Türk Mitoloji Atlası: Bartu Bölükbaşı Röportajı
Birçok insanın mitolojiye ilgisi var. Fakat Türk mitolojisi hem çok az biliniyor, hem de kaynaklar yetersiz. İşte tam da böyle bir kuraklığın ortasında karşımıza Bartu Bölükbaşı çıkıyor ve bu açığı kapatmak için müthiş çizimleriyle renklendirdiği Türk Mitoloji Atlası’nı sunuyor. Üstelik sadece Türk mitolojisindeki karakterleri tasvir etmekle kalmıyor, aynı zamanda Türk mitolojisine dair detaylı bilgi derlemesiyle, herkesin anlayabileceği dilde bir eser ortaya çıkarıyor.
– Bartu öncelikle seni biraz tanıyabilir miyiz?

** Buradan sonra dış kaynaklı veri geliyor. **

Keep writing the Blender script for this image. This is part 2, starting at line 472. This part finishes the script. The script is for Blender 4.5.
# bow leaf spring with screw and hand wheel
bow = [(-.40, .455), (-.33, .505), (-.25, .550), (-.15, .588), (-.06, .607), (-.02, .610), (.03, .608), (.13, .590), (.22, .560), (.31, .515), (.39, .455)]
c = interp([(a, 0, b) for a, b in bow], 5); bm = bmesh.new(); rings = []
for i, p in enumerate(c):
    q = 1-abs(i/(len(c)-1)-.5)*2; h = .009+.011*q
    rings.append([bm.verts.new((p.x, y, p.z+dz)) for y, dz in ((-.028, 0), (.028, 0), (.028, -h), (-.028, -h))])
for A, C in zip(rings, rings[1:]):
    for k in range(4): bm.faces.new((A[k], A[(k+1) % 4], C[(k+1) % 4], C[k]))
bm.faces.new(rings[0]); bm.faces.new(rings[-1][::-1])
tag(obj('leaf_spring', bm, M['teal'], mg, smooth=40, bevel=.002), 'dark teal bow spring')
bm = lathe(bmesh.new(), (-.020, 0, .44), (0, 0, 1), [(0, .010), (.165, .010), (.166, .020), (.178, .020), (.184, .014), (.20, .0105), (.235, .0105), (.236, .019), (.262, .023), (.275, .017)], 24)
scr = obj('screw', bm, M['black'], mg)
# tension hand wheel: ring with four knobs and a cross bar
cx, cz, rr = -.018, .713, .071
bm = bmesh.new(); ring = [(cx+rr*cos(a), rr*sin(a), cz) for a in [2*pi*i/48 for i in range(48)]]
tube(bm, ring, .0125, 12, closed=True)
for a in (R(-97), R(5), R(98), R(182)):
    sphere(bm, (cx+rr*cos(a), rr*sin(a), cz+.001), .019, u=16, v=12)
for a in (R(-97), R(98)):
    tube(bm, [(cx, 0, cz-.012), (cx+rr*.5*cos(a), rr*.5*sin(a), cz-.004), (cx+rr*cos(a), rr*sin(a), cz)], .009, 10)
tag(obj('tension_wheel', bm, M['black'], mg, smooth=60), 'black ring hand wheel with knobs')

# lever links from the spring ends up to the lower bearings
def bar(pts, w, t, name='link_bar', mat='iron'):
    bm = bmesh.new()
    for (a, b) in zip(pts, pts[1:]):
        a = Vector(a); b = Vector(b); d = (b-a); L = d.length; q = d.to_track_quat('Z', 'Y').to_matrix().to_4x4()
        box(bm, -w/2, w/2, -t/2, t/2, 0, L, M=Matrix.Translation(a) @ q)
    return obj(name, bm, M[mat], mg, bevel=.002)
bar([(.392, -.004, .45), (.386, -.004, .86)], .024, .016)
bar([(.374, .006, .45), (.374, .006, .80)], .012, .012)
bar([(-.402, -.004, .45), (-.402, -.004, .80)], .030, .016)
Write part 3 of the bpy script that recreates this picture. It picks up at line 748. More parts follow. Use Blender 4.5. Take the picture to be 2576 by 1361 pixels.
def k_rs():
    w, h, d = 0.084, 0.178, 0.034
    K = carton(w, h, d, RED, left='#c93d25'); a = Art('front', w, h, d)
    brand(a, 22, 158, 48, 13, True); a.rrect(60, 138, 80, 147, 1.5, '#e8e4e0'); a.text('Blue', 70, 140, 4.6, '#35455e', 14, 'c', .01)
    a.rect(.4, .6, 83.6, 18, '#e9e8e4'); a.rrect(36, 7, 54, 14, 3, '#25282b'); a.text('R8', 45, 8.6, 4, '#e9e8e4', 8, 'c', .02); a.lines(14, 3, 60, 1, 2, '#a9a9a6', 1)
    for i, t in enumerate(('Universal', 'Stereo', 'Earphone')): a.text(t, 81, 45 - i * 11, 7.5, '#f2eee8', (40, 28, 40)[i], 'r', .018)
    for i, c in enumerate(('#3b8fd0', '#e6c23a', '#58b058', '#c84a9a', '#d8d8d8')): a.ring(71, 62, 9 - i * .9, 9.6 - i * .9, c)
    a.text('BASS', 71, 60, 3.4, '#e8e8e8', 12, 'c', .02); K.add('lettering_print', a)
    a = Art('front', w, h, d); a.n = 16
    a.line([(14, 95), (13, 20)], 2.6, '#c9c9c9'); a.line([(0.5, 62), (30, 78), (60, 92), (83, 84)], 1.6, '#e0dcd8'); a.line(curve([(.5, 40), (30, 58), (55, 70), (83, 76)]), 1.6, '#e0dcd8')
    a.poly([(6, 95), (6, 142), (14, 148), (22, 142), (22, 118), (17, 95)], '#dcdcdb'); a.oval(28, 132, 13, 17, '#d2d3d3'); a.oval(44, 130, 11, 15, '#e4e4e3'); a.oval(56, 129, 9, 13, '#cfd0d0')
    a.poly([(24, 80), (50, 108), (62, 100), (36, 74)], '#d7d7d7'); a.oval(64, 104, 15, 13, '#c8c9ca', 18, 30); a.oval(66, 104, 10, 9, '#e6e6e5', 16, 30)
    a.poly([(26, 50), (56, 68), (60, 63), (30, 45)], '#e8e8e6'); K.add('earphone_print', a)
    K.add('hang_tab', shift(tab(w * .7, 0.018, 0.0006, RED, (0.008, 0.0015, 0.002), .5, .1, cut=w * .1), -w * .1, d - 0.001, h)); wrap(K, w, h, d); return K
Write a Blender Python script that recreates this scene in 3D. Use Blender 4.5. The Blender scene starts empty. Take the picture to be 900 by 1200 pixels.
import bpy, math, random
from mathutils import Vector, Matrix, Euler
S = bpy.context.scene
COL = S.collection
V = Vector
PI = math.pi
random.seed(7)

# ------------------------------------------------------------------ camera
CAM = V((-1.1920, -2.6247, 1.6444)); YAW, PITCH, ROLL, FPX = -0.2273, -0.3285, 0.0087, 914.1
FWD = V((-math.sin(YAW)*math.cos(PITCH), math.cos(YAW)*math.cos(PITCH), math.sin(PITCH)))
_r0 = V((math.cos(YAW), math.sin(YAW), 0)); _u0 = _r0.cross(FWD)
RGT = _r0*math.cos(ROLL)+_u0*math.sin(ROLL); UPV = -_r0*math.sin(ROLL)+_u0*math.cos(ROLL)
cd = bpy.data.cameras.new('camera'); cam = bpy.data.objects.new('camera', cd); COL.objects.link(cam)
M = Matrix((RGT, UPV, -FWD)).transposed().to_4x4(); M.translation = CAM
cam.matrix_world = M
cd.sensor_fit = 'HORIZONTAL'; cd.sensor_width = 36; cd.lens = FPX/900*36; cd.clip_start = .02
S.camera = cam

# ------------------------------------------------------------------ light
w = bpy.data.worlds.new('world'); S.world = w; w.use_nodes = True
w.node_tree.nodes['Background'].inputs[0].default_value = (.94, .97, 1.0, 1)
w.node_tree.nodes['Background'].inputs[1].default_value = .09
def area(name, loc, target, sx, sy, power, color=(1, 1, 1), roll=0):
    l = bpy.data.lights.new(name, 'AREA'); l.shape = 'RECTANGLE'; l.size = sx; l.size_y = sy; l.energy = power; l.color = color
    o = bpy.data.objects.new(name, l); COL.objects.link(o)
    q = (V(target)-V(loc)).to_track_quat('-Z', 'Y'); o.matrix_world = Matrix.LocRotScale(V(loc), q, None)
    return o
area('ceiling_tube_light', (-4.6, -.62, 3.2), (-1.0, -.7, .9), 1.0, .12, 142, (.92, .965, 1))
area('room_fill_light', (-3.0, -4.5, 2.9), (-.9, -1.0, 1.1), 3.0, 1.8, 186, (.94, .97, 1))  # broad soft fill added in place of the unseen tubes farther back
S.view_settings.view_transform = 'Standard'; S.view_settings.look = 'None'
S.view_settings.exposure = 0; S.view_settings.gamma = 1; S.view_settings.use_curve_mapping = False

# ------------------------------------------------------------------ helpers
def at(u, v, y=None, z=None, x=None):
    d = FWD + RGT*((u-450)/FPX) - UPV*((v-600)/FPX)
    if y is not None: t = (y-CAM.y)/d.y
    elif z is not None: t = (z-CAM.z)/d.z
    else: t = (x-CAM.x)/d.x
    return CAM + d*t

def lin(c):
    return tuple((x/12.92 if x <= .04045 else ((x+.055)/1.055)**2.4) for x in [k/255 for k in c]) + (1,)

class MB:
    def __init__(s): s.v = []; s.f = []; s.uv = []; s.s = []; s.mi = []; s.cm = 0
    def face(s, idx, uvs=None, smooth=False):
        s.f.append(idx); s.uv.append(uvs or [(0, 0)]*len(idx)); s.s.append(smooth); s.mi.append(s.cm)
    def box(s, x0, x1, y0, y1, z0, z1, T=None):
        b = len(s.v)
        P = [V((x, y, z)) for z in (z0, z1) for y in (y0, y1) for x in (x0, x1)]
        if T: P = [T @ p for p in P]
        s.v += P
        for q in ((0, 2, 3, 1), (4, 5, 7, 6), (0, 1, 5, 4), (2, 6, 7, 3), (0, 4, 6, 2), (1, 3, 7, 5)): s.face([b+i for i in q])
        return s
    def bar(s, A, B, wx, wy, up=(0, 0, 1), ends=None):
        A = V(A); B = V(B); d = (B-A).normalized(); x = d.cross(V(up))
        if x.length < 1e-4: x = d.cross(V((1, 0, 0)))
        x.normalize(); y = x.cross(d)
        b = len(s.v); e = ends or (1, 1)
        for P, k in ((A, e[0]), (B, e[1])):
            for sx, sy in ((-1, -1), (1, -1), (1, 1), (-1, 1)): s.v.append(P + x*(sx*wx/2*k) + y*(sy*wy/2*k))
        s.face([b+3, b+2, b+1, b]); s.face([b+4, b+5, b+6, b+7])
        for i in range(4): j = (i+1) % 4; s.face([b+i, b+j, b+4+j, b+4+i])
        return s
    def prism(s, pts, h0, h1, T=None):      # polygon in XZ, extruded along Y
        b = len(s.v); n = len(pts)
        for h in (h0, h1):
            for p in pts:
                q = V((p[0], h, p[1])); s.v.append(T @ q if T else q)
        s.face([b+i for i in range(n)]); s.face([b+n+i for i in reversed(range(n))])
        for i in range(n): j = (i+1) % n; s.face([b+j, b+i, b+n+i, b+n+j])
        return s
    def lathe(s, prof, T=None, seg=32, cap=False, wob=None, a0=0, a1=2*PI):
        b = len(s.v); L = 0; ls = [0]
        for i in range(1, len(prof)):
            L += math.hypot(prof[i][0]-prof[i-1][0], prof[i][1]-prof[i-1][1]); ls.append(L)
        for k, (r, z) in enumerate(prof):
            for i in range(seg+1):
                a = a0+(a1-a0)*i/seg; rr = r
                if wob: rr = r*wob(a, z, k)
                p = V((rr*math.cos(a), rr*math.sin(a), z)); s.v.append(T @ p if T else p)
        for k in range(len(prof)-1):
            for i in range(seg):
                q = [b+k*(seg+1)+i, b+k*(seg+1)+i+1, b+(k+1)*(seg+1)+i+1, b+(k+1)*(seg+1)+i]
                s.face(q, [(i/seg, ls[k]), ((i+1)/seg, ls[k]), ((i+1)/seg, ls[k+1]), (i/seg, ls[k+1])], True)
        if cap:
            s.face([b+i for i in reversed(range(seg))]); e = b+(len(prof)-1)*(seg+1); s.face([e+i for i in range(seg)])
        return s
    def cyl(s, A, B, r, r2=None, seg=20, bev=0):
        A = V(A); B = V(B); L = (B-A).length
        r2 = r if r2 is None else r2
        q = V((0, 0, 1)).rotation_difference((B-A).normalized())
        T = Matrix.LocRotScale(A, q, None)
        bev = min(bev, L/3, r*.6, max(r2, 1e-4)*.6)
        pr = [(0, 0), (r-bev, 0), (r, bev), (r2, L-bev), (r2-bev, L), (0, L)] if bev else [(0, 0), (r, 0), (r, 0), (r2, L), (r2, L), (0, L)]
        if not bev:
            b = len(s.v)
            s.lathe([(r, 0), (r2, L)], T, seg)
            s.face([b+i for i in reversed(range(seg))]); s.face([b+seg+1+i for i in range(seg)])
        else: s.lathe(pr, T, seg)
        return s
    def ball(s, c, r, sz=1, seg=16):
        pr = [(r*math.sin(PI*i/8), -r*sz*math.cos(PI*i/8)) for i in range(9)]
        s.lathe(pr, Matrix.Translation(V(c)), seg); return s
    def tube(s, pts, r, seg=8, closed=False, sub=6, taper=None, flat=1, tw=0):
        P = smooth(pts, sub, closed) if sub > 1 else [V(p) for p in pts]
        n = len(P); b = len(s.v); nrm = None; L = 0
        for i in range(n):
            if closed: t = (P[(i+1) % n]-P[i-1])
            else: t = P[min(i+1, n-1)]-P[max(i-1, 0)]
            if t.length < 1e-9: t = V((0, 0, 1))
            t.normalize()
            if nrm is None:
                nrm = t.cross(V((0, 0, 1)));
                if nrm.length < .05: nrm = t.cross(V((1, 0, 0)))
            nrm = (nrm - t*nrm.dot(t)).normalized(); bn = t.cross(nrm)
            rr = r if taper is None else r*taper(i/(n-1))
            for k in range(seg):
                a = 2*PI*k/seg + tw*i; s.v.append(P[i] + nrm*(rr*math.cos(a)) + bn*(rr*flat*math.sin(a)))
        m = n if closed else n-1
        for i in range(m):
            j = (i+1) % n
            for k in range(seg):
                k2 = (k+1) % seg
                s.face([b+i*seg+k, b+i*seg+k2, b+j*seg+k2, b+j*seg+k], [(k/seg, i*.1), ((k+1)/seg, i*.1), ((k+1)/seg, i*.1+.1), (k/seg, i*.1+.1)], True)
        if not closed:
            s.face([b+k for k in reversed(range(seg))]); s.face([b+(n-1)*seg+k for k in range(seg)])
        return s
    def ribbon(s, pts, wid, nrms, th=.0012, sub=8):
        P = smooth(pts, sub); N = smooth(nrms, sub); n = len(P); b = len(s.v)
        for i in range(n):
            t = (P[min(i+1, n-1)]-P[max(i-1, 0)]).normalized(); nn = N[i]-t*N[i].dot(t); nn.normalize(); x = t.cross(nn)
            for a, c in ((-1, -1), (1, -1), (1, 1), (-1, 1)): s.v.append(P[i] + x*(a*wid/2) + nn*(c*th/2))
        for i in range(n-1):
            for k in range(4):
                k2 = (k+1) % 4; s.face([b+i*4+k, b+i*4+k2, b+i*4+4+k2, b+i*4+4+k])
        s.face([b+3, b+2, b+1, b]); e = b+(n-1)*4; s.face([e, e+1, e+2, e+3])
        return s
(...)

Elbette, Eskişehir Anadolu Üniversitesi Güzel Sanatlar Fakültesi / Çizgi Film-Animasyon bölümünden mezunum. Yaptığım işi tek bir meslekle ifade etmek zor, bu yüzden şöyle söyleyeyim; illüstratör ve araştırmacı yazarım. Genel olarak Türk tarihi ve mitolojisi alanında çalışıyorum. Şu ana dek yayınlanan işlerim arasında, Ahmet Ümit’in “Elveda Güzel Vatanım” romanının çizgi roman uyarlaması, kendi mitolojik serim olan Gesar adı altında bir çizgi romanım, bir fantastik romanım, bir de son dönemde adımın duyulmasını sağlayan Türk Mitolojisi Atlası bulunuyor. Bir yandan kendi projelerimi hayata geçirirken bir yandan da yurt içi ve yurt dışında freelance olarak çizerlik yapıyorum.
– Çizmeye nasıl başladın? Mitoloji konusundan önce neler çiziyordun?
Genelde çizerler bu soruya cevap vermekte zorlanırlar, çünkü çizerlik kariyerleri hatırlayamayacakları kadar küçük yaşlara dek uzanır. İki ebeveynim de doktor olduğu için okul öncesi dönemim genellikle ailemin çalıştığı üniversite hastanesinin kreşinde geçmişti. Kreş görevlileri daha o dönemlerde bile diğer çocuklarla oyun oynamaktan ziyade resim yapmayı tercih ettiğimden bahsetmişler. Ben bu dönemi hatırlamıyorum elbette, ama sekiz yaşından itibaren çocukluk anılarım hala taze.
Büyük bir şans eseri kültürel arka planı oldukça zengin bir aileye doğdum. O tarihlerde tahminimce yaklaşık beş bin kitaplık bir kütüphanemiz olmalıydı. Bu kitapların çoğu babamın ilgi alanını oluşturan mitoloji, arkeoloji, siyasi tarih, botanik, dünya klasikleri ve özel olarak da dinler tarihi ile doluydu. Hatırladığım kadarıyla çizmeye ilk kez burada bulduğum resimli antik Yunan ve Roma tarihi atlaslarını taklit ederek başladım. Birbirinden renkli miğferlere sahip Hoplitler, demir silindirlerle kaplı Roma lejyonerleri ve pos bıyıklı Galyalılar beni hayli etkilemişti. Sonrasında hayatımda baştan sona okuduğum ilk mitoloji kitabı olan Michael Köhlmeier’e ait Tanrıların Masalları’yla karşılaştım ve devamı geldi diyebilirim.